Okay, so you've listened to me whinge about varnishing for a few paragraphs. What else? The decks are filthy and I've been scrubbing them in sections, careful to avoid the newly varnished areas. There's still laundry to be done everyday. The marina has one washer ashore, but the cost is high (US$6/wash-no dryer), so I've been doing it by hand which means lugging fresh water to the boat. There's a fresh water tap on the dinghy dock though which is a bit easier than toting those full water jugs for two blocks in Saint-Laurent.

filling water jugs

There's the usual sweeping, cleaning, dusting, washing, meal prep, cooking and clean-up required midst the rest of the chores we need to tackle. There's free wifi here at Marina Suriname, but alas, the signal is not strong enough to reach the boat even with our super duper antenna, which means we have to tote the laptop to shore each day. All in all, we're keeping busy. Please note that though all the photos show the Captain working, the First Mate, does, on rare occasion, pitch in and do her share.

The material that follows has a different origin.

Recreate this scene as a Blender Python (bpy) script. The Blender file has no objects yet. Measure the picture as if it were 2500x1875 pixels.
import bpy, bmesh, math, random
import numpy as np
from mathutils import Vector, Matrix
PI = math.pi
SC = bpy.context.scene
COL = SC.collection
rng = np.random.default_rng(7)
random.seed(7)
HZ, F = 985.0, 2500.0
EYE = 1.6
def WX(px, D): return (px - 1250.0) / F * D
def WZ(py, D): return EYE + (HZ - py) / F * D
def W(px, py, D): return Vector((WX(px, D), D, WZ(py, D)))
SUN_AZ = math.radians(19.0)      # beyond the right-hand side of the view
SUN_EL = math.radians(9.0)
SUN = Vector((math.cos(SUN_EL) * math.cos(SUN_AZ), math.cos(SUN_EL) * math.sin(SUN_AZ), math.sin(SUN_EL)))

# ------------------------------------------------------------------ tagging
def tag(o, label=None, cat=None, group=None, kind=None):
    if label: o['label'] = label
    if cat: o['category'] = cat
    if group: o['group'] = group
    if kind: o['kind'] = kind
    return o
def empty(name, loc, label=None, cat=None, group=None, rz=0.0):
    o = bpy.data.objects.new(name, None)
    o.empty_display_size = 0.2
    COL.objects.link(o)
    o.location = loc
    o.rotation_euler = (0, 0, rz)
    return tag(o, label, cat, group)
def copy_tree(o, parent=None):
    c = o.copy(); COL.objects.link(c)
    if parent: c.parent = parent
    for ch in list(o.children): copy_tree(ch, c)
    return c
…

Forgive me if I sound like a broken record when it comes to doing chores. The only reason I provide the chore routine regularly and in detail is because that's the way it really is. We'd hate you to think that we sail along, get into a port, plan our inland touring, have fun, and then move on. It's never that way … never. Living on a boat is about compromise and hard work. It's about keeping up with repairs and maintenance. It's about working in the hot sun or with your head in the engine room or the bilge when you don't really feel like it, so that the boat is always shipshape… so you can find time to go exploring another day. That's the reward.

We've worked hard since we arrived and you guessed it … time for a road trip to see some of Suriname. Maybe this weekend?

Boat Chores - a never-ending saga

Yes, we're in exotic Saint-Laurent-du-Maroni in French Guiana, moored in the middle of a river and yes, most definitely, as David pointed out, we're doing boat chores. It's a fact of life for a liveaboard sailor that the boat always needs attention, especially after a long ocean passage. And so, midst our excitement about arriving in a new port, we're also allocating time to getting Cups back in shape. She looks great from a distance, but when you get close up … she needs work. cups at a distance

I removed all the dorades, polished them and sanded the insides to prepare them for painting. In the meantime, after removing the dorades, I found even more Luderitz sand clogging the dorade bases, so I cleaned out the sand before replacing the dorades. Once the dorades were painted. I got started on the stainless.

dorades ready to paint

David has been working on scraping and sanding the port cap rails, eyebrow and deck boxes which are in desperate need of re-varnishing. It's hot and steamy during the days, so we've been trying to get up extra early and work when it's cooler. Varnishing and painting, unfortunately, have to wait till later as it's quite dewy first thing in the mornings.

sanding the cap rail

There's a long list of little chores to do. David's been flitting from one tiny chore to another when he can't work on the sanding. A couple of snaps have pulled out of the dodger windscreen cover and he replaced them with twist-locks. Of course, nothing's ever as easy as it seems. Before replacing the snaps with twist-locks, I needed to sew in little reinforcement pads.

twist locks on the windscreen

And then, the DC connector on his laptop was flaky and needed replacing. He added a fan to my side of the bunk in the aft cabin (thank you, thank you, thank you!). The watermaker got pickled (too silty in the river to make water) and he changed the water filter on the fresh water pressure system. He climbed the mast for a quick check and fixed the HF radio antenna at the same time. In the heat of the day, we've been trying to get some writing done.

new fan

In addition to boat maintenance and repairs, there was two month's worth of laundry that had accumulated since since we left Luderitz. Lots of heavy sweatpants and shirts and fleeces from the “cold days” had piled up, not easily washed by hand. Plus sheets, towels...oh, was nearly overwhelming. Additionally, with the heat, we go through t-shirts and shorts at an alarming rate. There's one washer at the marina office, a super-duper industrial size that holds 15 kg, and I've filled it to capacity twice... and there's still more to do. With 10 boats on moorings here, you have to wait your turn to use the washer. The dryer doesn't work well and takes forever, so I bring the wet laundry back and hang it on the line to dry. With the heat and a light breeze, it dries in a snap. It's just a major time waster getting it ashore, waiting for it to cycle through, then bringing it back to hang on the line. It is, however, what it is.

a pile of laundry on nine of cups

David has been hauling water since we can't make water in the silty, brown river. We filled our tanks while still at sea, but we're consuming lots with cleaning, bathing and just drinking. He fills water jugs across the street from the marina, while I'm doing the laundry or disposing of the trash.

hauling water

There's the usual clean-up after a long passage. I continue to sweep up Luderitz sand and the decks need scouring, but not until the sanding is done. Additionally, the locals burn wood fires and we regularly find ash and soot on the boat. There are lockers to be cleaned out and gear still to be stowed. Luckily, we haven't felt much like eating in all the heat, and we're content to subsist on salads and sandwiches and fruit, juices and water...and cold beer. Easy on the cook.

Of course, the incentives to completing the long list of tasks are that 1) Cups will look lovely again, and 2) we get to do some fun stuff which is all the more appreciated after the hard work is done... a visit to Cayenne in the near future seems likely. Then, we'll be ready to leave and start all over in some other exotic place...Suriname, maybe?